Entertainment Weekly, to which Ender’s Game novelist Orson Scott Card gave his now-infamous statement that “it will be interesting to see whether the victorious proponents of gay marriage will show tolerance towards those who disagreed with them when the issue was still in dispute,” has an interesting new tidbit in the evolving story over a proposed boycott of the film adaptation of the novel on the grounds of Card’s anti-gay advocacy work. In July 26 print edition of the magazine, Josh Rottenberg reports that shortly after Card asked for tolerance for himself, “he quietly stepped down from the board of the National Organization for Marriage, a group devoted to battling same-sex marriage, which he had joined in 2009.”

Card might have quit NOM for any number of reasons. If he truly believes that the Supreme Court’s Windsor decision renders the debate over marriage equality “moot,” as he told Entertainment Weekly, he might not see any point in participating in NOM’s mission any more now that the battle’s been lost. It may be that the combination of the Windsor decision and the release of Ender’s Game, as well as Chris Sprouse’s decision not to draw a Superman story Card was writing for DC Comics, have finally made Card’s views that same-sex sexual activity should be re-criminalized and that it’s worth rebelling against the government to prevent marriage equality impose a cost on his career as a writer that he’s unwilling to pay.

But it’s a gesture that I’m hard-pressed to consider a major mark in either the win or the loss column for either party. Card’s put in years of work on the anti-gay agenda, and just because his side lost doesn’t mean he hasn’t inflicted quite a bit of damage along the way.
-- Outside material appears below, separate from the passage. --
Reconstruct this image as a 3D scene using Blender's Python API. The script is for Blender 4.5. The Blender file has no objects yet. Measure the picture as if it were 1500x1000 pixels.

Getting Card to quit NOM doesn’t undo that damage, and his decision comes at a point where his ability to affect policy is on the downswing. Maybe the best that can be said for all of this is that it’s the end of an era, a moment when views like Card’s are passing into the rubbish heap, where they’ll lie along with ideas like phrenology and the belief is that the earth is flat. It’s not exactly a victory for the power of Hollywood’s content to influence social change, but least Hollywood money can still have good effects, sometimes.